RECORDED INFORMATION:
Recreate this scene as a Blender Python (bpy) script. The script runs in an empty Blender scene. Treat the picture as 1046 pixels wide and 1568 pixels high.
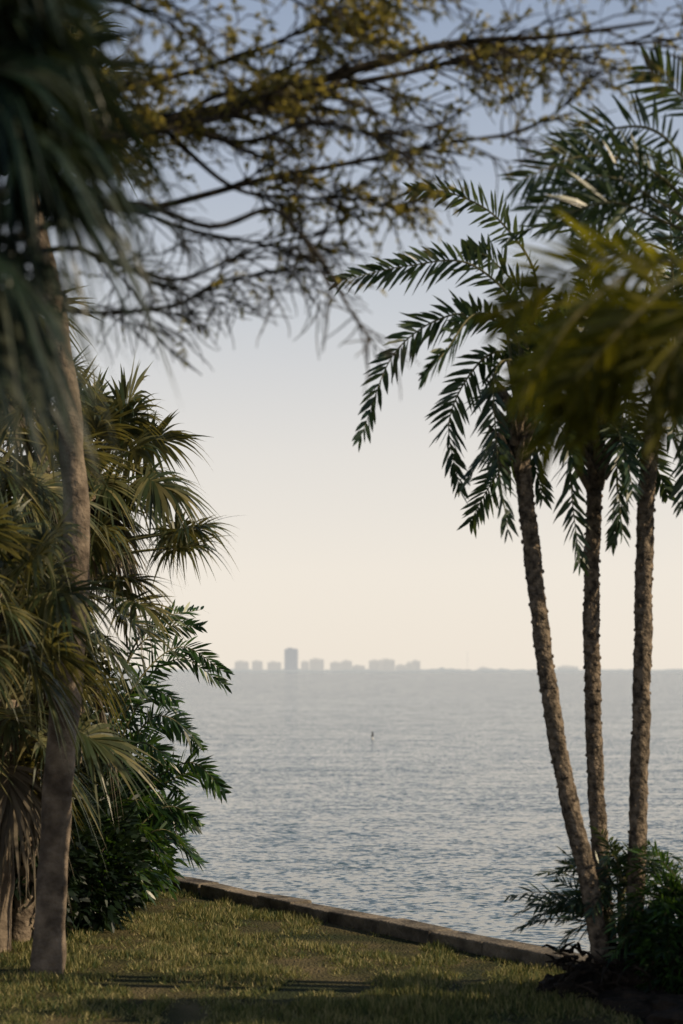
import bpy, math, random
import numpy as np
from mathutils import Vector, Matrix, noise
random.seed(7)
R=random.Random(11)
U=lambda a,b:R.uniform(a,b)
UP=Vector((0,0,1))
# ---------------------------------------------------------------- helpers
class MB:
    def __init__(s): s.v=[]; s.f=[]; s.m=[]
    def add(s,vs,fs,mi=0):
        o=len(s.v); s.v.extend([tuple(x) for x in vs])
        for f in fs: s.f.append(tuple(i+o for i in f)); s.m.append(mi)
    def obj(s,name,mats,parent=None,smooth=False):
        me=bpy.data.meshes.new(name); me.from_pydata(s.v,[],s.f)
        for m in mats: me.materials.append(m)
        me.polygons.foreach_set('material_index',s.m)
        if smooth: me.polygons.foreach_set('use_smooth',[True]*len(s.f))
        me.update()
        o=bpy.data.objects.new(name,me); bpy.context.collection.objects.link(o)
        if parent: o.parent=parent
        return o
def empty(name,loc=(0,0,0)):
    e=bpy.data.objects.new(name,None); bpy.context.collection.objects.link(e); return e
def V(*a): return Vector(a)
def spline(pts,n):
    P=[Vector(p) for p in pts]; P=[P[0]*2-P[1]]+P+[P[-1]*2-P[-2]]
    out=[]; m=len(P)-3
    for i in range(n+1):
        t=i/n*m; k=min(int(t),m-1); u=t-k
        a,b,c,d=P[k:k+4]
        out.append(0.5*((2*b)+(c-a)*u+(2*a-5*b+4*c-d)*u*u+(3*b-a-3*c+d)*u**3))
    return out
def tube(mb,pts,radii,ns=8,mi=0,rough=0,ring=0,ringn=0):
    vs=[];fs=[]; n=len(pts); prev=None
    for i,p in enumerate(pts):
        t=(pts[min(i+1,n-1)]-pts[max(i-1,0)]).normalized()
        a=t.cross(V(0.3,1,0.1)).normalized() if prev is None else (prev-t*prev.dot(t)).normalized()
        prev=a; b=t.cross(a)
        for j in range(ns):
            an=2*math.pi*j/ns; r=radii[i] if isinstance(radii,list) else radii
            if ring:
                ph=(i/n*ringn + (j/ns)*1.0 )%1.0
                r*=1+ring*(ph-0.5)+ring*0.5*math.sin(i*12.9+j*7.7)
            if rough: r*=1+rough*noise.noise(V(p.x*9+math.cos(an)*1.5,p.y*9+math.sin(an)*1.5,p.z*5))
            vs.append(p+(a*math.cos(an)+b*math.sin(an))*r)
    for i in range(n-1):
        for j in range(ns):
            k=(j+1)%ns; fs.append((i*ns+j,i*ns+k,(i+1)*ns+k,(i+1)*ns+j))
    fs.append(tuple(range(ns))[::-1]); fs.append(tuple((n-1)*ns+j for j in range(ns)))
    mb.add(vs,fs,mi)
def leaf(mb,p,d,wd,L,w,droop,mi=0,prof=((0,.35),(.3,1),(.7,.75),(1,0))):
    """blade along d, width axis wd, tips bending with gravity"""
    vs=[];fs=[]
    for t,k in prof:
        c=p+d*(L*t)-UP*(droop*L*t*t)
        if k==0: vs.append(c)
        else:
            vs.append(c-wd*(w*k*.5)); vs.append(c+wd*(w*k*.5))
    m=len(prof)
    for i in range(m-1):
        a=2*i
        if prof[i+1][1]==0: fs.append((a,a+1,a+2))
        else: fs.append((a,a+1,a+3,a+2))
    mb.add(vs,fs,mi)
def frond(mb,pts,LL=.3,n=44,droop=.12,w=.024,vee=.2,rr=.012,mi=0,mr=1,start=.16,roll=0,plume=.55):
    """pinnate palm frond: rachis + plumose rows of leaflets"""
    c=spline(pts,n); 
    tube(mb,c,[rr*(1-.85*i/n) for i in range(n+1)],5,mr)
    for i in range(int(start*n),n+1):
        t=i/n; tan=(c[min(i+1,n)]-c[max(i-1,0)]).normalized()
        s=tan.cross(UP)
        if s.length<.05: s=V(1,0,0)
        s.normalize(); s=Matrix.Rotation(roll,3,tan)@s; up=s.cross(tan).normalized()
        k=min(1,(t-start)/.22+.35)*(1-.5*max(0,(t-.6)/.4)**1.3)
        fw=.5+1.0*t*t
        for sg in (-1,1):
            if U(0,1)<.07: continue
            ph=vee+U(-plume,plume)
            d=(s*sg*math.cos(ph)+up*math.sin(ph)+tan*(fw+U(-.22,.22))).normalized()
            wd=(d.cross(up)+up*U(-.9,.9)).normalized()
            leaf(mb,c[i]+tan*U(-.01,.01),d,wd,LL*k*U(.75,1.1),w*U(.8,1.2),droop*U(.3,2.2),mi)
def arc(c,az,el,L,g=1.2,n=7):
    """arching midrib from c"""
    d=V(math.cos(el)*math.cos(az),math.cos(el)*math.sin(az),math.sin(el)); p=Vector(c); out=[p.copy()]
    for i in range(n):
        p=p+d*(L/n); d=(d-UP*(g/n)).normalized(); out.append(p.copy())
    return out
def fan(mb,base,hub,r=.55,nseg=38,droop=.45,mi=0,mr=1,roll=0,spread=2.5):
    """costapalmate fan leaf: petiole, curved costa, drooping segments"""
    base=Vector(base);hub=Vector(hub)
    a=(hub-base).normalized(); mid=(base+hub)/2+UP*.06*(hub-base).length
    tube(mb,spline([base,mid,hub],8),[.017-.001*i for i in range(9)],5,mr)
    s=a.cross(UP)
    if s.length<.1: s=V(1,0,0)
    s.normalize(); s=(Matrix.Rotation(roll,3,a)@s).normalized(); up=s.cross(a).normalized()
    for i in range(nseg):
        th=-spread+2*spread*i/(nseg-1)+U(-.03,.03)
        cs=(1-abs(th)/spread)
        o=hub+a*(.35*r*cs)-UP*(.08*r*cs)
        d=(a*math.cos(th)+s*math.sin(th)+up*(.28+U(-.1,.1))).normalized()
        wd=d.cross(up).normalized(); wd=(wd+up*U(-.35,.35)).normalized()
        L=r*(.72+.28*cs)*U(.85,1.1)
        leaf(mb,o,d,wd,L,.041*r/.55,droop*U(.3,1.8),mi,((0,.25),(.25,.8),(.45,1),(.62,.6),(.78,.32),(.9,.15),(1,0)))
# ---------------------------------------------------------------- materials
def mat(name):
    m=bpy.data.materials.new(name); m.use_nodes=True; nt=m.node_tree; nt.nodes.clear()
    return m,nt,nt.nodes,nt.links
def ramp(nodes,stops):
    r=nodes.new('ShaderNodeValToRGB'); e=r.color_ramp.elements
    e[0].position=stops[0][0]; e[0].color=(*stops[0][1],1)
    e[1].position=stops[-1][0]; e[1].color=(*stops[-1][1],1)
    for p,c in stops[1:-1]:
        x=e.new(p); x.color=(*c,1)
    return r
def leafmat(name,stops,tr=.35,rough=.5,tcol=(.3,.33,.04),ns=2.2,spec=.35):
    m,nt,N,L=mat(name)
    g=N.new('ShaderNodeNewGeometry'); tc=N.new('ShaderNodeTexCoord')
    nz=N.new('ShaderNodeTexNoise'); nz.inputs['Scale'].default_value=ns; L.new(tc.outputs['Object'],nz.inputs['Vector'])
    mx=N.new('ShaderNodeMath'); mx.operation='MULTIPLY_ADD'; mx.inputs[1].default_value=.55
    L.new(g.outputs['Random Per Island'],mx.inputs[0])
    m2=N.new('ShaderNodeMath'); m2.operation='MULTIPLY'; m2.inputs[1].default_value=.5; L.new(nz.outputs['Fac'],m2.inputs[0]); L.new(m2.outputs[0],mx.inputs[2])
    r=ramp(N,stops); L.new(mx.outputs[0],r.inputs[0])
    p=N.new('ShaderNodeBsdfPrincipled'); p.inputs['Roughness'].default_value=rough; p.inputs['Specular IOR Level'].default_value=spec
    L.new(r.outputs[0],p.inputs['Base Color'])
    t=N.new('ShaderNodeBsdfTranslucent')
    mc=N.new('ShaderNodeMixRGB'); mc.inputs[0].default_value=.5; L.new(r.outputs[0],mc.inputs[1]); mc.inputs[2].default_value=(*tcol,1); L.new(mc.outputs[0],t.inputs['Color'])
    s=N.new('ShaderNodeMixShader'); s.inputs[0].default_value=tr; L.new(p.outputs[0],s.inputs[1]); L.new(t.outputs[0],s.inputs[2])
    o=N.new('ShaderNodeOutputMaterial'); L.new(s.outputs[0],o.inputs[0]); return m
def solidmat(name,c1,c2,scale=8,rough=.9,bump=.3,bs=30,zs=1,spec=.2,stops=None):
    m,nt,N,L=mat(name)
    tc=N.new('ShaderNodeTexCoord'); mp=N.new('ShaderNodeMapping'); mp.inputs['Scale'].default_value=(1,1,zs); L.new(tc.outputs['Object'],mp.inputs[0])
    nz=N.new('ShaderNodeTexNoise'); nz.inputs['Scale'].default_value=scale; nz.inputs['Detail'].default_value=6; L.new(mp.outputs[0],nz.inputs['Vector'])
    r=ramp(N,stops or [(.35,c1),(.65,c2)]); L.new(nz.outputs['Fac'],r.inputs[0])
    p=N.new('ShaderNodeBsdfPrincipled'); p.inputs['Roughness'].default_value=rough; p.inputs['Specular IOR Level'].default_value=spec; L.new(r.outputs[0],p.inputs['Base Color'])
    n2=N.new('ShaderNodeTexNoise'); n2.inputs['Scale'].default_value=bs; n2.inputs['Detail'].default_value=5; L.new(mp.outputs[0],n2.inputs['Vector'])
    b=N.new('ShaderNodeBump'); b.inputs['Strength'].default_value=bump; b.inputs['Distance'].default_value=.03; L.new(n2.outputs['Fac'],b.inputs['Height']); L.new(b.outputs[0],p.inputs['Normal'])
    o=N.new('ShaderNodeOutputMaterial'); L.new(p.outputs[0],o.inputs[0]); return m
M_date=leafmat('date_palm_leaf',[(.1,(.008,.024,.018)),(.5,(.020,.045,.028)),(.95,(.08,.11,.045))],.22,.36,(.22,.30,.05))
M_dateN=leafmat('near_palm_leaf',[(.1,(.008,.015,.007)),(.5,(.02,.03,.009)),(.85,(.13,.12,.015))],.48,.7,(.50,.46,.02),3.5,.15)
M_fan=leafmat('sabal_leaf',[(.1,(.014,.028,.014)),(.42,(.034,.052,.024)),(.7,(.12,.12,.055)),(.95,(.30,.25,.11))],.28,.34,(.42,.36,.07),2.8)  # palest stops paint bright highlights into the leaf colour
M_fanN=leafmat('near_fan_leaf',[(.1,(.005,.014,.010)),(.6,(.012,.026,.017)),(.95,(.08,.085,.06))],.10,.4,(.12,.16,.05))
M_dead=leafmat('dry_frond',[(.1,(.05,.042,.03)),(.5,(.10,.085,.06)),(.95,(.2,.165,.12))],.2,.8,(.3,.2,.1))
M_rach=solidmat('rachis',(.07,.075,.03),(.19,.17,.09),20,.6,.1)
M_tree=leafmat('tree_leaf',[(.15,(.016,.030,.010)),(.5,(.045,.058,.015)),(.85,(.26,.22,.06))],.55,.5,(.7,.58,.12))
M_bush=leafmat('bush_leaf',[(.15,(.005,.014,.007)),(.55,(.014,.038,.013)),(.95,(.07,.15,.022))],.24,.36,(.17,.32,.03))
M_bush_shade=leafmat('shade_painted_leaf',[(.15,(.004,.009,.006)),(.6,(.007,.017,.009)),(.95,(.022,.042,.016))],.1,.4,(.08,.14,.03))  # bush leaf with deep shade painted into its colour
M_bark=solidmat('branch_bark',(.02,.018,.015),(.065,.055,.042),25,.9,.5,60)
M_sabal=solidmat('sabal_trunk',(.07,.052,.038),(.27,.215,.16),7,.95,.9,22,1,stops=[(.25,(.045,.035,.027)),(.45,(.13,.103,.078)),(.7,(.27,.215,.16))])
M_dtr=solidmat('date_trunk',(.045,.037,.029),(.24,.19,.14),22,.95,1,45)
M_root=solidmat('root_mass',(.008,.007,.005),(.03,.022,.016),9,.95,1,25)
M_conc=solidmat('weathered_concrete',(.10,.085,.07),(.36,.30,.235),5,.95,.8,30,stops=[(.3,(.05,.043,.035)),(.5,(.14,.12,.092)),(.75,(.27,.225,.17))])
# ---------------------------------------------------------------- world
scene=bpy.context.scene
SUN_EL=math.radians(32); SUN_AZ=math.radians(100)
w=bpy.data.worlds.new('World'); scene.world=w; w.use_nodes=True
N=w.node_tree.nodes; L=w.node_tree.links; bg=N['Background']
sk=N.new('ShaderNodeTexSky'); sk.sky_type='NISHITA'; sk.sun_disc=False; sk.sun_elevation=SUN_EL; sk.sun_rotation=SUN_AZ
sk.dust_density=1.0; sk.air_density=1.0; sk.ozone_density=1.0; sk.altitude=0
tc=N.new('ShaderNodeTexCoord'); sp=N.new('ShaderNodeSeparateXYZ'); L.new(tc.outputs['Generated'],sp.inputs[0])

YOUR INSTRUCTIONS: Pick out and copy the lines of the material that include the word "scene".

THE ANSWER:
Recreate this scene as a Blender Python (bpy) script. The script runs in an empty Blender scene. Treat the picture as 1046 pixels wide and 1568 pixels high.
scene=bpy.context.scene
w=bpy.data.worlds.new('World'); scene.world=w; w.use_nodes=True